Not everyone was as willing as Dan Miller to barter his goods or services for the
paintings of a destitute artist. One day Pollock telephoned William P. Collins, who
owned a local fuel company, and invited him to visit his studio. Collins accepted
the invitation but only to decide that he wasn’t willing to trade his heating fuel
for artwork. Charlie Smith, a pilot at the East Hampton airport, recalls an afternoon
when Pollock pulled up at the airport in his Model A Ford and drunkenly stumbled into
the terminal. He asked Smith to come outside. The pilot accompanied him to his car
and was surprised to find five paintings leaning against it. “Yeah?” Smith said, after
glancing at the paintings.

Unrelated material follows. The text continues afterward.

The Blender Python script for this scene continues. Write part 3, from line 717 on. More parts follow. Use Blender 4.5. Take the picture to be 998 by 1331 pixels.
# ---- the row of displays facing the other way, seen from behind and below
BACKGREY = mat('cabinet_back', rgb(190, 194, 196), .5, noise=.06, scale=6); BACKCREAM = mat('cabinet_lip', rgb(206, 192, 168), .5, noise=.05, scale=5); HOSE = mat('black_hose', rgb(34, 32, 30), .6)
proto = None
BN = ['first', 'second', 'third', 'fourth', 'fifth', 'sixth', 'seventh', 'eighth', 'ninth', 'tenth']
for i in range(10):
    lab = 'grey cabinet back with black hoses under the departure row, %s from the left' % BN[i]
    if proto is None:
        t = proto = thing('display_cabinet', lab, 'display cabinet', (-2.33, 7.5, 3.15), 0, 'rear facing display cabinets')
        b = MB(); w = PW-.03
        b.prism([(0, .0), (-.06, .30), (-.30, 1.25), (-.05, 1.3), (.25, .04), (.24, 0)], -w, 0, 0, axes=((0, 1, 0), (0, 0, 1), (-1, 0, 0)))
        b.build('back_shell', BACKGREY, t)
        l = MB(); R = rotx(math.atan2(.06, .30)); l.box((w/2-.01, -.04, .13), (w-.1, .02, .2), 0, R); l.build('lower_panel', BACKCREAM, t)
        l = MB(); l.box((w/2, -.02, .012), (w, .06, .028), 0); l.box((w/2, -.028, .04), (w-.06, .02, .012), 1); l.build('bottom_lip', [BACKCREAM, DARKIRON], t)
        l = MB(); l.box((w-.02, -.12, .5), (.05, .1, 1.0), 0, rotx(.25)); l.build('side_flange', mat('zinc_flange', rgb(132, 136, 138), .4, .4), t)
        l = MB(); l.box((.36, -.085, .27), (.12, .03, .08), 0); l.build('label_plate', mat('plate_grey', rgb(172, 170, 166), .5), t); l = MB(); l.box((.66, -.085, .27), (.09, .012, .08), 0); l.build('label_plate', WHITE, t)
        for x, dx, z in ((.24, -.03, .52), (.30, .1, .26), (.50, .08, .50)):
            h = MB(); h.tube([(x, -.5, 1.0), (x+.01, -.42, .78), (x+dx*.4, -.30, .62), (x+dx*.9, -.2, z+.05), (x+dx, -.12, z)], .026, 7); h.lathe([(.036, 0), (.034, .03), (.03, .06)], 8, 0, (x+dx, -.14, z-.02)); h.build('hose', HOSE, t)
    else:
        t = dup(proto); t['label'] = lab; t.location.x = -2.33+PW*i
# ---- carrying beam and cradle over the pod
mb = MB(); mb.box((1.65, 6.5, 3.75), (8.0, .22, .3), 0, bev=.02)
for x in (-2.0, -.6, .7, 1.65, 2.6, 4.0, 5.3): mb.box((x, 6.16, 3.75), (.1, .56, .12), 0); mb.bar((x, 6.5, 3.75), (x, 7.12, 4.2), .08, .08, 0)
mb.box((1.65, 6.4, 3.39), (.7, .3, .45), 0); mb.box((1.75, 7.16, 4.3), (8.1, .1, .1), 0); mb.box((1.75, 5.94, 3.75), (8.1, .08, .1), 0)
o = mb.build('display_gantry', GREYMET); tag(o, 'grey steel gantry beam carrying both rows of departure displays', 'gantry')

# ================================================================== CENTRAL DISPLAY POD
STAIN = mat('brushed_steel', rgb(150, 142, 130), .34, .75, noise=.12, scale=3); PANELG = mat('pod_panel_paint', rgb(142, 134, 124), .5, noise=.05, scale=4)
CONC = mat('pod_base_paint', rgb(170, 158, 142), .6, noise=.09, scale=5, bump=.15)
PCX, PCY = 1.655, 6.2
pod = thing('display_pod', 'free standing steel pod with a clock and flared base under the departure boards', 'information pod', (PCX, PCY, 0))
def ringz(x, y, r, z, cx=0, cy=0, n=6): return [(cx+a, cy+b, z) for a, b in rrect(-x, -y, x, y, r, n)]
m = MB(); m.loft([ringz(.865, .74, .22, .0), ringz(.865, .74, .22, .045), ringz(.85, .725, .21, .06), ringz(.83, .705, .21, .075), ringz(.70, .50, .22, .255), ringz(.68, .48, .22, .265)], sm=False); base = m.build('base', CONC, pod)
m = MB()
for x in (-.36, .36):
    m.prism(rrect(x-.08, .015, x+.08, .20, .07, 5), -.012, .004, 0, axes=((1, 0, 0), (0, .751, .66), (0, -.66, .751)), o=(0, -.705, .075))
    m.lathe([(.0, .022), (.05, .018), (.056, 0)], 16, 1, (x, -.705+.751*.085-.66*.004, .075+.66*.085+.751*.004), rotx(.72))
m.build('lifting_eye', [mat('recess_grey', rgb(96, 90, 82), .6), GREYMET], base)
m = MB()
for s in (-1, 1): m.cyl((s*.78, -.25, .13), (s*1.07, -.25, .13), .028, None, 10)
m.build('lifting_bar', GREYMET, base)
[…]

Pollock told the pilot he could keep all five if he flew
him to New Haven, a twenty-five-minute ride. He explained that his mother and brother
lived in Connecticut and, “I have to see them.” Smith couldn’t believe he was serious.
“Airplanes cost money to run, y’know,” he told Pollock. “They burn gas.”

With the arrival of summer Pollock’s fortunes improved slightly. James Johnson Sweeney
managed to convince the Eben Demarest Trust Fund, a Boston arts foundation, to award
Pollock a fifteen-hundred-dollar grant, to be paid in quarterly installments. Pollock,
who took real pleasure in improving his property, kept busy with various outdoor projects.
He puttered in Lee’s vegetable garden, planted rows of mimosa trees, painted the house,
and gave serious thought to building a white post-and-rail
fence along the edge of the property. One day he and his friend Tony Smith were gazing
out the living room window when Pollock started talking about the fence. A fence,
he said, would make his property look more like a farm. Smith couldn’t help but laugh.
“What do you think you have here?” he teased. “A Maryland horse farm?”